Red-Hot Resources

"Luck is not chance, it’s toil; fortune’s expensive smile is earned.”

Tuesday, August 14, 2007

Threading a Needle in a Haystack

I tried posting photos last night and I "broke the bandwidth" here at the mining camp. While they have internet access, it's not good enough for photos.

Last night, it rained like like Noah was building an ark, but our Weatherhaven hut kept us nice and dry, and the diesel heater was so hot I didn't even need to zip up my LL Bean sleeping bag. This morning, it's clearing and chilly. Lovely weather for what we're doing, flying around in a helicopter and looking at rocks.

I spent a lot of time flying around in a helicopter and looking at rocks yesterday. Mark, who is the head geologist and co-founder of the company (and a very nice guy), is taking us to things he thinks are interesting.

We're looking at diamondiferous kimberlite, i.e., the kind of rock you find diamonds in. The base rock surrounding it (and making up this corner of Canada) is some of the oldest rock in the world – three billion years old. The kimberlite is much younger – 500 million years old or so. The kimberlite formed much deeper in the Earth and erupted in carrot-shaped cones through the surrounding base rock.

So the team here is looking for a very small amount of rock in a much bigger area to start with. But we also have to take into account the glaciers.
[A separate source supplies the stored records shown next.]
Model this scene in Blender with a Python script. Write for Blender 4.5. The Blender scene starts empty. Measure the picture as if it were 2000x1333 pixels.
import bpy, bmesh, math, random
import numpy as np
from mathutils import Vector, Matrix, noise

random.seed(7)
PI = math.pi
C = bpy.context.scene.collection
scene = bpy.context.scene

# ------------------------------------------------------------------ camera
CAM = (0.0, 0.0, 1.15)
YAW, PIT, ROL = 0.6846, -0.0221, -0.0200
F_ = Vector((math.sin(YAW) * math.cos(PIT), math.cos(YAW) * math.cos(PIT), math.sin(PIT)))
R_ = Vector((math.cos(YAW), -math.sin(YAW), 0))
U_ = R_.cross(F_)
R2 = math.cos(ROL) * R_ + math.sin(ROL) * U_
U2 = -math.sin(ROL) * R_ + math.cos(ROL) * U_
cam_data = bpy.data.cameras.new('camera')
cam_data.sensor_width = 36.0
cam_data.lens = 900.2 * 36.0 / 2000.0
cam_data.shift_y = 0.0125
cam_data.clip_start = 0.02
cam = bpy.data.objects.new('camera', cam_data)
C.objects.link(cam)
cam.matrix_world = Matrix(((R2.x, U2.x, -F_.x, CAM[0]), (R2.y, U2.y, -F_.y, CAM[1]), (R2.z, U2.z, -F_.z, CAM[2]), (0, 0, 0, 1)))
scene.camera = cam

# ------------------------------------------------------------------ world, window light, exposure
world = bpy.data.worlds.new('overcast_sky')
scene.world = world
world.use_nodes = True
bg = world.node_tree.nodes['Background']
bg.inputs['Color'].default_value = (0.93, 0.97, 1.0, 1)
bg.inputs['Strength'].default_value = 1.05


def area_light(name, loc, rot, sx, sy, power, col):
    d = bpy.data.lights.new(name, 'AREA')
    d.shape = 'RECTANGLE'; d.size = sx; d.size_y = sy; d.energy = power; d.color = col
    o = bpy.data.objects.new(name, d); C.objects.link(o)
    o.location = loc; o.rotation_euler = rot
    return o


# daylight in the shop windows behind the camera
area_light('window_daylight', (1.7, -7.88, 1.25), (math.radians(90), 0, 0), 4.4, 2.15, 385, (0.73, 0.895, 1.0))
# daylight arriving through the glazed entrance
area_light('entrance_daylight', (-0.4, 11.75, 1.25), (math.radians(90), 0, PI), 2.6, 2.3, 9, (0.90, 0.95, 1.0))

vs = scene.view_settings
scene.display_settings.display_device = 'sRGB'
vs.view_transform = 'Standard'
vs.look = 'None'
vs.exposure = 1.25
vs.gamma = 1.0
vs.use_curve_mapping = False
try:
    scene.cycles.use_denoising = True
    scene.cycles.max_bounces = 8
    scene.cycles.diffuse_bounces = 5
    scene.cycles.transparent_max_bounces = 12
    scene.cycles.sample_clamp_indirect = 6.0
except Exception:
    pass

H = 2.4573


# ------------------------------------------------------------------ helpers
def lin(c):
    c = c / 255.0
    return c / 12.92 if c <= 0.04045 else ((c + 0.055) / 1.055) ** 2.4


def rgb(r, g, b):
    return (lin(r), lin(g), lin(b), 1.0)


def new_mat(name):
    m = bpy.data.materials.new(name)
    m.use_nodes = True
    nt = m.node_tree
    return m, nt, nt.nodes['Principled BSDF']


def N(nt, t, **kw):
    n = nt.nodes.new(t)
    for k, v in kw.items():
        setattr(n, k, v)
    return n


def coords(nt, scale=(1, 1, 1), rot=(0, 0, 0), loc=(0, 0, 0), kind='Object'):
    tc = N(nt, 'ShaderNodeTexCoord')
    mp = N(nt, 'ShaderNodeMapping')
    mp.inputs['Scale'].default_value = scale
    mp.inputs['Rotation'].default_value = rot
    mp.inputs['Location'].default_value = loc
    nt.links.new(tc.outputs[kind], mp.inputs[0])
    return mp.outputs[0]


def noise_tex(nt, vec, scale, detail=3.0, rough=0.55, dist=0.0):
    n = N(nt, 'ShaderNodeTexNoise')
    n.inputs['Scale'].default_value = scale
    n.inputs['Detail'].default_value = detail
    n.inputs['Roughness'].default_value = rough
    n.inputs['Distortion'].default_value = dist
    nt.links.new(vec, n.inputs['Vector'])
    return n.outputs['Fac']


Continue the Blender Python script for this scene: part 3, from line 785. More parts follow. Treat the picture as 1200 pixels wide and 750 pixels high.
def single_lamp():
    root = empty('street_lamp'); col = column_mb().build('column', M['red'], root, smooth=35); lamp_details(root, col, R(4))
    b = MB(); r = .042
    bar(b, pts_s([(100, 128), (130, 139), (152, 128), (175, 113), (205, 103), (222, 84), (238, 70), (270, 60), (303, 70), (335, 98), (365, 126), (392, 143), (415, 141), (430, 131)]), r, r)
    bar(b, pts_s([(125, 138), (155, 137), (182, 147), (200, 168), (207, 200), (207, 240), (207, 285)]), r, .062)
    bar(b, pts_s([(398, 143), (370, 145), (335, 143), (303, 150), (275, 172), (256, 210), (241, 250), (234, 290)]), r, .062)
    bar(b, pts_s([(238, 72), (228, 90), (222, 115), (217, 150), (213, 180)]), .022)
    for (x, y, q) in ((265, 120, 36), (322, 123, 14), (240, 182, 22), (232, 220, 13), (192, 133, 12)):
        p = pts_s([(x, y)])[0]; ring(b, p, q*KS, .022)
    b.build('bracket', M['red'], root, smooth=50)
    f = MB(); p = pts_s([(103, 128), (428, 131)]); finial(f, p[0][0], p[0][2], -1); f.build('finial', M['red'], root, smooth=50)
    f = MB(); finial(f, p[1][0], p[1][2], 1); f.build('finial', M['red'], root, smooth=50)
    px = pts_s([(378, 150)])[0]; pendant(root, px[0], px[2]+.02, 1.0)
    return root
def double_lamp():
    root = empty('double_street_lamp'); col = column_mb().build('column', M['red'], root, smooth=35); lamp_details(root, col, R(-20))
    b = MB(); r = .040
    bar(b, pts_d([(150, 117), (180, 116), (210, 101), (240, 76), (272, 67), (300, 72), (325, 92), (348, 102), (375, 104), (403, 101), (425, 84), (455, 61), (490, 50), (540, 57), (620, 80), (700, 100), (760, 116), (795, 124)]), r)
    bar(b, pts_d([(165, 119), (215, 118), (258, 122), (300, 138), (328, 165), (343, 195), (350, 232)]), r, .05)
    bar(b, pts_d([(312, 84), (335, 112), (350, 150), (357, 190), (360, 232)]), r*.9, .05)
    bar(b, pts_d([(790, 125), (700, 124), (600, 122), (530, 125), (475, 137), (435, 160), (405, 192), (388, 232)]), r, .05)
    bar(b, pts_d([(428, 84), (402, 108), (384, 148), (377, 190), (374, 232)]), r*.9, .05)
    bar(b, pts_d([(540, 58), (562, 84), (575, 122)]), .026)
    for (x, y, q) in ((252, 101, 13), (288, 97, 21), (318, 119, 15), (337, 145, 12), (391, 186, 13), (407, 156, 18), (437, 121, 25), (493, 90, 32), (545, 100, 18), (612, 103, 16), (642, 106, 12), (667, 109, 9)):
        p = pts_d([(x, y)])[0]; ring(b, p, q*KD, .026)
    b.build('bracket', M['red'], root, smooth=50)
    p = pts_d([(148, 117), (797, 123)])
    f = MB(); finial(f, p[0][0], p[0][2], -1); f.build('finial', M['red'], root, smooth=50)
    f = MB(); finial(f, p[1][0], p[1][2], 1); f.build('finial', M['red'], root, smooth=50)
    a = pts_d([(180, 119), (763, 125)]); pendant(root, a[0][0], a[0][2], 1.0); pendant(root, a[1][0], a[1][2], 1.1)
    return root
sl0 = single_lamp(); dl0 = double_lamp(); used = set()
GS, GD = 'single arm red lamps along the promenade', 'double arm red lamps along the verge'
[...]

A little over 10,000 years ago, this part of Canada was covered in a kilometer-thick sheet of ice. It scraped off the top of the kimberlite eruptions and dragged the rock along, dumping it here and there as the ice retreated.

This scattered kimberlite is called “float” and this is the first stuff that the diamond hunters find. They then do surveys with magnetics and till (soil) samples to hunt down the main areas of interest, and then they drill to find out if they’re in the right spot.

As the glaciers melted, huge rivers formed. I told you in an earlier post how the Hay and Slave rivers formed and filled the glacier-carved basin we now call Great Slave Lake. Well, the same action was going on around here. Yesterday I stood on a bluff overlooking an old riverbed that would have rivaled the mouth of the mighty Mississippi in its day. 10,000 years ago, huge rivers merged and thrashed around, dropping huge amounts of clay silt that now lay in giant forms across the landscape. This clay obscures the results of the airborne surveys that the companies do in this area, hiding kimberlite that might be underneath.

Other kimberlite is probably hidden under lakes that have formed in the last 10,000 years. You can drill-sample it in the winter by parking a drill rig right on the ice and drilling down. But no way in heck are you going to drain a lake on a hunch.

As one geologist explained to me last night, it’s not like they’re just looking for a needle in a haystack. They’re trying to thread that needle in the haystack.

Time to get cracking. I'll write more later.